Few men so splendidly endowed as d’Annunzio have given the world so much occasion for resentment and for ridicule. His greatest gifts lend themselves with fatal ease to abuse; his ‘vast sensuality’ and his iron nerve sometimes co-operate and enforce one another in abortions of erotics and ferocity. But the same gifts, in other phases, become the creative and controlling elements of his sumptuous style. His boundless wealth of sensuous images provides the gorgeous texture of its ever changing woof. But its luxury is controlled by tenacious purpose; the sentences, however richly arrayed, move with complete lucidity of aim to their goal; the surface is pictorial, but the structure is marble.

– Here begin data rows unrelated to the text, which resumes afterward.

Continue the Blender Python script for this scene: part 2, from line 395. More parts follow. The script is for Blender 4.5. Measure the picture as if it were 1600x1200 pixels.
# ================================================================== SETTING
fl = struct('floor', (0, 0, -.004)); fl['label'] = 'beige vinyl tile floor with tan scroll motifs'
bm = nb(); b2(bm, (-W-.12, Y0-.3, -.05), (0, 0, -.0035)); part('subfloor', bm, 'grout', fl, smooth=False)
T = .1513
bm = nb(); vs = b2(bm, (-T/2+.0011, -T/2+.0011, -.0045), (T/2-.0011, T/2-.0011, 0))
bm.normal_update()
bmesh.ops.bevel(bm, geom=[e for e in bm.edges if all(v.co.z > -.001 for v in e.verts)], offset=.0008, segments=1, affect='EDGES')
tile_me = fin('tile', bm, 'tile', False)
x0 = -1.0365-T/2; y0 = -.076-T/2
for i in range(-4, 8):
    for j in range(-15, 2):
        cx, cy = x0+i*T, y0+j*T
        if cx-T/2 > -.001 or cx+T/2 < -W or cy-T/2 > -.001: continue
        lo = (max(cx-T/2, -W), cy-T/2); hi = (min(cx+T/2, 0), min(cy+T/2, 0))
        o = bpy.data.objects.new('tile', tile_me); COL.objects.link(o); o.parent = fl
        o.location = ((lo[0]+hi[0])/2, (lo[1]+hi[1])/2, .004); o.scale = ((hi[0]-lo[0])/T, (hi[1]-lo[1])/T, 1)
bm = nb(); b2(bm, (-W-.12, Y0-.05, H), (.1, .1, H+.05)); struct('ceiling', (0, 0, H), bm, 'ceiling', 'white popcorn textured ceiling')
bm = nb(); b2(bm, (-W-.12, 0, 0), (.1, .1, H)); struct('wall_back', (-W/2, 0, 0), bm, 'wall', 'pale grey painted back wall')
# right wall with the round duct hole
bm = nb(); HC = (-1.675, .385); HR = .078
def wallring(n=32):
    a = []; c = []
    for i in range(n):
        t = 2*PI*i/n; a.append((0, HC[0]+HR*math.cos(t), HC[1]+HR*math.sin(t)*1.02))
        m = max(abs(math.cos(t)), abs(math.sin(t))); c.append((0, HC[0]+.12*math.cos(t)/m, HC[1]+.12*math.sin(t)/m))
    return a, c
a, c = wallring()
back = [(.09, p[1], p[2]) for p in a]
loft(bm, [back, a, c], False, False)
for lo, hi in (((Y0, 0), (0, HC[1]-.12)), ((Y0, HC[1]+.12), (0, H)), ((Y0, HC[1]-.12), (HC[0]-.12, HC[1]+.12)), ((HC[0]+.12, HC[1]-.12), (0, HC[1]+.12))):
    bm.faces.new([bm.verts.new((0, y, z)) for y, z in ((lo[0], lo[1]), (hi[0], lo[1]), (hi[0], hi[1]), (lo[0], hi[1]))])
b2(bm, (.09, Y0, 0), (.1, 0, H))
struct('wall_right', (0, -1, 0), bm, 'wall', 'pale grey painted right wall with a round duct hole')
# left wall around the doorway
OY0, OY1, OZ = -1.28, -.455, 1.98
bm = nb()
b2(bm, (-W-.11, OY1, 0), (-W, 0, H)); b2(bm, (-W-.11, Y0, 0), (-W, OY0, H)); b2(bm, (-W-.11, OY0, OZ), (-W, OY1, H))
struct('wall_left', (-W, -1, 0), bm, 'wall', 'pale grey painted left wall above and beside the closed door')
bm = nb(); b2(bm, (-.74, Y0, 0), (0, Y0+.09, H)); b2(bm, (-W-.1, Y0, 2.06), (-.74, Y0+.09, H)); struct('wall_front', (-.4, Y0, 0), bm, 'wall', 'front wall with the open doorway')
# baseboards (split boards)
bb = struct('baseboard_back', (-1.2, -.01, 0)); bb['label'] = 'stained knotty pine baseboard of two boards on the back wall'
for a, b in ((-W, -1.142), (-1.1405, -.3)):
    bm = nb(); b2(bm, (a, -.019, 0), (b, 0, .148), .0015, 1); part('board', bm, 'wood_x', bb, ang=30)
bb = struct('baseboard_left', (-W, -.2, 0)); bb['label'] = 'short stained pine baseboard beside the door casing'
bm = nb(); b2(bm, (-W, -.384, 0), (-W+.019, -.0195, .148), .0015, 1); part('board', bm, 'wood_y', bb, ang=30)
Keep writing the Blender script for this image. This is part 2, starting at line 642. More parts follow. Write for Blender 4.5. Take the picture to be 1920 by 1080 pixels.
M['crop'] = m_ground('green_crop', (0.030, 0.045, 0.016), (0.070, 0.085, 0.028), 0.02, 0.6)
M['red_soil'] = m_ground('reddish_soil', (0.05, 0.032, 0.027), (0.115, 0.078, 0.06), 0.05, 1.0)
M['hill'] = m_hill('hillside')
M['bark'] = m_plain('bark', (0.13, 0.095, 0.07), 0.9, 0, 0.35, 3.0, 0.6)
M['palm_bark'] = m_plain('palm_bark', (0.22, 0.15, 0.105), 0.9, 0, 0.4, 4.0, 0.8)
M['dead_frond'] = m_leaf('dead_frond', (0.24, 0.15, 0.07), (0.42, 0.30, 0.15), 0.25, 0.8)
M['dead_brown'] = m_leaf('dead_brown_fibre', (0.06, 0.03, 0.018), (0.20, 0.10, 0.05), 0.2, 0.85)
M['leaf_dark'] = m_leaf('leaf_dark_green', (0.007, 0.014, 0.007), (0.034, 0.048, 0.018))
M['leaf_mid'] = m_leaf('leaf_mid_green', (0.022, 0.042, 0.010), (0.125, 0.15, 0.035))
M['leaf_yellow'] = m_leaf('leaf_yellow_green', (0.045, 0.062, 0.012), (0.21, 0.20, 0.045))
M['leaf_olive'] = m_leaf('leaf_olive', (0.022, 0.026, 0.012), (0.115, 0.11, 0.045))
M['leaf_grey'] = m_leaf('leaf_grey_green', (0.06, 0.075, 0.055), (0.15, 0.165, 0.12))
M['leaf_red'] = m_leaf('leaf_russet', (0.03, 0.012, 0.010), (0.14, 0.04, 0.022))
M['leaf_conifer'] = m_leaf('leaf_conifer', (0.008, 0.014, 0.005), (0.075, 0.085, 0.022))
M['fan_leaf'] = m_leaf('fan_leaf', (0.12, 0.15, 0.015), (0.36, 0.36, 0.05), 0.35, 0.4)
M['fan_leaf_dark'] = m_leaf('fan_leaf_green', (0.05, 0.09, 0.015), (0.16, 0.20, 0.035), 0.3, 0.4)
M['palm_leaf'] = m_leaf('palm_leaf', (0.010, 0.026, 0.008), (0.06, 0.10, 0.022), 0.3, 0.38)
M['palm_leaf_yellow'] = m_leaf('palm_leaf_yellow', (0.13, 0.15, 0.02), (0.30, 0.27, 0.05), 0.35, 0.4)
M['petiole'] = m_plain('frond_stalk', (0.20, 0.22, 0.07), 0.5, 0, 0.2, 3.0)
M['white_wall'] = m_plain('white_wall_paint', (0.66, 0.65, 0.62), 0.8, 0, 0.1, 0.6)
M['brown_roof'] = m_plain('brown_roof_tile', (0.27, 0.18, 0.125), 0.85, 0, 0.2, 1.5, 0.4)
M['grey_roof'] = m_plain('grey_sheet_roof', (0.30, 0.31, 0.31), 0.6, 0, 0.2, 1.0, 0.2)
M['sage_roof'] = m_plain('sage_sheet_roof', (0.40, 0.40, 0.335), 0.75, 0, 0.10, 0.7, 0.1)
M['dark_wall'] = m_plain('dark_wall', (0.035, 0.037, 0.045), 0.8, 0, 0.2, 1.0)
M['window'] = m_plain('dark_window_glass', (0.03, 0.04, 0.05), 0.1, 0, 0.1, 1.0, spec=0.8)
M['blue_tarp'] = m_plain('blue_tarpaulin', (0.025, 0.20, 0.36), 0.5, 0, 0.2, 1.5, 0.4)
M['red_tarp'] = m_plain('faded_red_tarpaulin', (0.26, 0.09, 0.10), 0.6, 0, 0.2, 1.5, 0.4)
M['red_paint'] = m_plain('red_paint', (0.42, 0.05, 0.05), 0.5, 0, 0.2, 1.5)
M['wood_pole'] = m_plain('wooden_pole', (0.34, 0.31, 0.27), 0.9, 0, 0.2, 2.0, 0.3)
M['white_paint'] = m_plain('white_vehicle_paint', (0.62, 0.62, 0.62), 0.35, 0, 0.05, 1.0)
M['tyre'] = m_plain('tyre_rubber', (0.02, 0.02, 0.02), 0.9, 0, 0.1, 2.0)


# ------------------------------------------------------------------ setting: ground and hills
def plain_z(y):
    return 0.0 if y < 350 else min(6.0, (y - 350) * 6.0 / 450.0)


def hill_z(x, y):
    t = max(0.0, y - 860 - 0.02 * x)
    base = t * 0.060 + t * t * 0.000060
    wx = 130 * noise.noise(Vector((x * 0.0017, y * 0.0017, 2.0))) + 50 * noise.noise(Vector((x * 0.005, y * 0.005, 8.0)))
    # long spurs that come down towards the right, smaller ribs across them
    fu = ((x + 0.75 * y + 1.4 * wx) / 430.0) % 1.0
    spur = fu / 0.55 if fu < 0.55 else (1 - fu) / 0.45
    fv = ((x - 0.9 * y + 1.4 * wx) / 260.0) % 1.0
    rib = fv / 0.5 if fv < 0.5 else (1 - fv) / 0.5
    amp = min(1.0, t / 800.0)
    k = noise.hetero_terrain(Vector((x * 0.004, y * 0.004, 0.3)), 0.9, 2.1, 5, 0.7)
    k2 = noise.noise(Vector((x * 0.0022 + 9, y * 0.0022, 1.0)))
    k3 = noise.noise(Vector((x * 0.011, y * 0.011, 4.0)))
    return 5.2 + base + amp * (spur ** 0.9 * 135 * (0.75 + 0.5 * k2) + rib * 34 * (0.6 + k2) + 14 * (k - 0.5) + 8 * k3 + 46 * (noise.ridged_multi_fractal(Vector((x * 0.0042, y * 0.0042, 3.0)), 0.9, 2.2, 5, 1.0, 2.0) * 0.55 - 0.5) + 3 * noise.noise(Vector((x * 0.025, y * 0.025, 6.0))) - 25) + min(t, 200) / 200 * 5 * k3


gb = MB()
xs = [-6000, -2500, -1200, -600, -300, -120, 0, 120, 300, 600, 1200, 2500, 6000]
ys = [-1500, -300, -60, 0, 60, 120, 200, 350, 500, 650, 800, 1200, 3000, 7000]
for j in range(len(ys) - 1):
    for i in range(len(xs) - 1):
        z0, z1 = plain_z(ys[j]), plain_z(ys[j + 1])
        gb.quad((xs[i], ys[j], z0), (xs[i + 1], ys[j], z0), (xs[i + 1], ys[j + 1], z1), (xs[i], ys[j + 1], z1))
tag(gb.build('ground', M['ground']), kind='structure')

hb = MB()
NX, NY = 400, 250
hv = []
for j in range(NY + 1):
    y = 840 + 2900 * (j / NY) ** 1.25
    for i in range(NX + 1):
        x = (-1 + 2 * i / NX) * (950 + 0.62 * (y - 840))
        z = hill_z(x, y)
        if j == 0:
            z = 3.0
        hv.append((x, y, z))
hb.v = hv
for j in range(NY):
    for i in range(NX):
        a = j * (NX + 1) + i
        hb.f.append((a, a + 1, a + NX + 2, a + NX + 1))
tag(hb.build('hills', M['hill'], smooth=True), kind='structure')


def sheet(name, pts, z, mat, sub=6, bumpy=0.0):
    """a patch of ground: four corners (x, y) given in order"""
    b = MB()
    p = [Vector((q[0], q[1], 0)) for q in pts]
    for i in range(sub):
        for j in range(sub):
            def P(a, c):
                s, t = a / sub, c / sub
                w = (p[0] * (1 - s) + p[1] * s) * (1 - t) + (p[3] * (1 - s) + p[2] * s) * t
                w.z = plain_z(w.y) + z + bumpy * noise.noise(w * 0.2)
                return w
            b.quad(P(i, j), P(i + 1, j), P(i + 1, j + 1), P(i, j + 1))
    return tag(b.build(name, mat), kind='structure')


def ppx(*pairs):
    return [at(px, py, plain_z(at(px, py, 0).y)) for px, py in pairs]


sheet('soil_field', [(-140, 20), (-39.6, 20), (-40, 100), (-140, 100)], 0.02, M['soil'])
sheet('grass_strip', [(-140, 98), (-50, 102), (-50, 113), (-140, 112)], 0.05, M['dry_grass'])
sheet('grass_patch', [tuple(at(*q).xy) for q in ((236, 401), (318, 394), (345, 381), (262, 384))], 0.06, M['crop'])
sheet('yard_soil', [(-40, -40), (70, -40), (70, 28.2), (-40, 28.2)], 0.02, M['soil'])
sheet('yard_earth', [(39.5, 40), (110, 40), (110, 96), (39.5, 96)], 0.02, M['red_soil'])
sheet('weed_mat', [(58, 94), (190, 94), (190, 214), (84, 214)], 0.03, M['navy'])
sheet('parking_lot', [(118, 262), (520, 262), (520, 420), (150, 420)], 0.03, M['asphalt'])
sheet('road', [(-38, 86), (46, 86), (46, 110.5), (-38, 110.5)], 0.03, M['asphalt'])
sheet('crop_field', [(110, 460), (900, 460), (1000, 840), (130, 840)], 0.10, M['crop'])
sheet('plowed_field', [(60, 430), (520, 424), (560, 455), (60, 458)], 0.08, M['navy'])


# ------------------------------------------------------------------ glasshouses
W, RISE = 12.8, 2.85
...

Thus this Faun of genius, as he seems under one aspect, compounded with the Quixotic adventurer, as he seems under another, meet in one of the supreme literary artists of the Latin race; a creator of beauty which, however Latin in origin and cast, has the quality that strikes home across the boundaries of race, and has already gone far to make its author not merely the protagonist of the Latin renascence, but a European classic.